Discrete subgroups with finite Bowen-Margulis-Sullivan measure in higher rank

TL;DR

This paper characterizes when a discrete subgroup of a higher rank semisimple algebraic group admits a finite Bowen-Margulis-Sullivan measure, revealing a structure akin to higher rank lattices and rank one factors, with implications for spectral theory.

Contribution

It proves that such subgroups are virtually products of higher rank lattices and rank one factors, extending measure classification in higher rank groups.

Findings

Finite Bowen-Margulis-Sullivan measure implies the subgroup's product structure.

Subgroups are virtually products of higher rank lattices and rank one factors.

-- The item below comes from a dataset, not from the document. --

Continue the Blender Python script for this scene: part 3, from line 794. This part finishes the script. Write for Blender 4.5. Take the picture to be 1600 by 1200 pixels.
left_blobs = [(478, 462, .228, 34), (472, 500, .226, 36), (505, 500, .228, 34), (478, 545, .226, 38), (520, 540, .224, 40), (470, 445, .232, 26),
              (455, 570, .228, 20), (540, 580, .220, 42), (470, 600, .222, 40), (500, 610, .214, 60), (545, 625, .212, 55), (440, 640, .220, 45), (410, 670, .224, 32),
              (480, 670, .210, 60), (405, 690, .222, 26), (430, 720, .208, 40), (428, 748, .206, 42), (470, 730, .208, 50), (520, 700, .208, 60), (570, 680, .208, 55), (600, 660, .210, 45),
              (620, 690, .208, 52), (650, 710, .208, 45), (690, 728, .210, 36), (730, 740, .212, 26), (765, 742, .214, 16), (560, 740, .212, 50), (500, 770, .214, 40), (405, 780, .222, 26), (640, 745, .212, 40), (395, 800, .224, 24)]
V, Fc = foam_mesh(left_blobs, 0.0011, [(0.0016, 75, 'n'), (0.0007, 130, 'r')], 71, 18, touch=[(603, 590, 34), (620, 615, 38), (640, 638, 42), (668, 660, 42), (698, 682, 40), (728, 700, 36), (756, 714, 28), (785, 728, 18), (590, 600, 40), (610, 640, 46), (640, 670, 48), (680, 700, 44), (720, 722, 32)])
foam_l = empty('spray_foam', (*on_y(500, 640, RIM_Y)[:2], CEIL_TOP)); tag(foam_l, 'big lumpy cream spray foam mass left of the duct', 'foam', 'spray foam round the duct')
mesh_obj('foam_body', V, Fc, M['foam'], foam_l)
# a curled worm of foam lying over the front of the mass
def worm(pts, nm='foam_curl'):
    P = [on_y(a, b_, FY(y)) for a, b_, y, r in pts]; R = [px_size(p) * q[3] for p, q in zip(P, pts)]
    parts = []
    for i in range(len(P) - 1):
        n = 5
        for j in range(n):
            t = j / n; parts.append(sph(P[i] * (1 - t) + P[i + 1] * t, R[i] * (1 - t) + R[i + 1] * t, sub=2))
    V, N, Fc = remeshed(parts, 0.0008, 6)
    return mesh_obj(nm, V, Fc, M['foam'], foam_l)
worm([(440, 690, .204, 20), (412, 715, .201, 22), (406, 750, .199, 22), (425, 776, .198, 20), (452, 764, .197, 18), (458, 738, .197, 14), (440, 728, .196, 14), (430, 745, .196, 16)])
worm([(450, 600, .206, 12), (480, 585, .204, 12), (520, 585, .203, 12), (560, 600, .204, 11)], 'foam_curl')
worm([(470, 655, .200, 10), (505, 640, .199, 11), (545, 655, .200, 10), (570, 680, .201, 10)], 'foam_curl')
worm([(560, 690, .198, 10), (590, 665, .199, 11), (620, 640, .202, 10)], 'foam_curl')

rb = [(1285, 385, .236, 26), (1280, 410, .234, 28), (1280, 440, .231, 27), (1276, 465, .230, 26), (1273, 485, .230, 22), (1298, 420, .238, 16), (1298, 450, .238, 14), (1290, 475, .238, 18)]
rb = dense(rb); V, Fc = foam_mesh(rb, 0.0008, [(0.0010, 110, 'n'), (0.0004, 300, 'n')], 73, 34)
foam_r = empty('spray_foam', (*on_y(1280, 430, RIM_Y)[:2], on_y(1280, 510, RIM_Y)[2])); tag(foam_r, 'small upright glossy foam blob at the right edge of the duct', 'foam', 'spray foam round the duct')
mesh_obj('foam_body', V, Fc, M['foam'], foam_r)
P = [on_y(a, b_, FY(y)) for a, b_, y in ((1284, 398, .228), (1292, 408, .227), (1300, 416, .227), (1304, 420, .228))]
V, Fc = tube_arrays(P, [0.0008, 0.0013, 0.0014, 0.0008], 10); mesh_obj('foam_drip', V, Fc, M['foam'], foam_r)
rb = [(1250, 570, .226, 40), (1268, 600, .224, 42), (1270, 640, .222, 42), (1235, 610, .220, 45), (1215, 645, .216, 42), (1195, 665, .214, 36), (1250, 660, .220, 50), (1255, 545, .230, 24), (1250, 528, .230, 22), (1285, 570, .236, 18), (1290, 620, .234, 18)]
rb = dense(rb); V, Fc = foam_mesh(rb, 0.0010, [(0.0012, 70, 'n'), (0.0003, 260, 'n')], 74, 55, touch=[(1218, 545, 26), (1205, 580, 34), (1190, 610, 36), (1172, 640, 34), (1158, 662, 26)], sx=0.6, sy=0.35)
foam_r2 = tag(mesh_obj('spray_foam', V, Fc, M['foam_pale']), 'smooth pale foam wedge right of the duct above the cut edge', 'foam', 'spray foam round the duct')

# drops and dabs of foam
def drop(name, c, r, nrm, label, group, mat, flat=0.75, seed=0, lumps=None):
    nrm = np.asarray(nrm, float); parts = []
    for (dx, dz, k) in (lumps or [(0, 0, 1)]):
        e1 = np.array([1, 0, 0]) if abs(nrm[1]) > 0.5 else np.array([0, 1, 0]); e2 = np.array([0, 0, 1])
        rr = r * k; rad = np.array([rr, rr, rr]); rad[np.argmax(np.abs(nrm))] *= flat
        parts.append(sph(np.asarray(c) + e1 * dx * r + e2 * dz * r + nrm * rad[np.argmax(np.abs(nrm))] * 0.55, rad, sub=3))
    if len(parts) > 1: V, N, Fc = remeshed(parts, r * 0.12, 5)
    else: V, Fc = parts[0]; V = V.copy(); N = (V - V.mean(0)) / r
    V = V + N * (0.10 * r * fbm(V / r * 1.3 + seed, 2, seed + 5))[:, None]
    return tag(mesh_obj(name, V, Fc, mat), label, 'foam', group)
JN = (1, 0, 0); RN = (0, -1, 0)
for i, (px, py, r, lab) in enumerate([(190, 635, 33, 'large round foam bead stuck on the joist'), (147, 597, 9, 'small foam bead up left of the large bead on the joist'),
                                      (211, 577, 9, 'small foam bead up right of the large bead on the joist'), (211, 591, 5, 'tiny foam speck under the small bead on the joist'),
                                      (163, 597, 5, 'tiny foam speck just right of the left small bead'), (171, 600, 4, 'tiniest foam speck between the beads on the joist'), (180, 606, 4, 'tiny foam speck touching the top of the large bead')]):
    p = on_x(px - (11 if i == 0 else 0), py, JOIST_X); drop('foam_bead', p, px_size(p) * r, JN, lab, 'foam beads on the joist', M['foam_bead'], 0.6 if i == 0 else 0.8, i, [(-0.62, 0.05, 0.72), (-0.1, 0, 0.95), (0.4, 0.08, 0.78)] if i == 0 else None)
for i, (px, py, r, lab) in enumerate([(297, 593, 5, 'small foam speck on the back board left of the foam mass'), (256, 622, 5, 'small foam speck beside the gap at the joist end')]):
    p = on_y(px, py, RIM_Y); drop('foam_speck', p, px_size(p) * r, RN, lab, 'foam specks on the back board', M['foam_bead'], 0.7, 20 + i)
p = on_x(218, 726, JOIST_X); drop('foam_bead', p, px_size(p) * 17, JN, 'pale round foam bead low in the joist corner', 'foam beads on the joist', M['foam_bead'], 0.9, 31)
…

Application to spectral theory showing no atom at the bottom of the $L^2$ spectrum.

Abstract

Let $G$ be a connected semisimple real algebraic group and $\Gamma<G$ be its Zariski dense discrete subgroup. We prove that if $\Gamma\backslash G$ admits any finite Bowen-Margulis-Sullivan measure, then $\Gamma$ is virtually a product of higher rank lattices and discrete subgroups of rank one factors of $G$. This may be viewed as a measure-theoretic analogue of classification of convex cocompact actions by Kleiner-Leeb and Quint, which was conjectured by Corlette in 1994. The key ingredients in our proof are the product structure of leafwise measures and the high entropy method of Einsiedler-Katok-Lindenstrauss. In a companion paper jointly with Edwards and Oh, we use this result to show that the bottom of the $L^2$ spectrum has no atom in any infinite volume quotient of a higher rank simple algebraic group.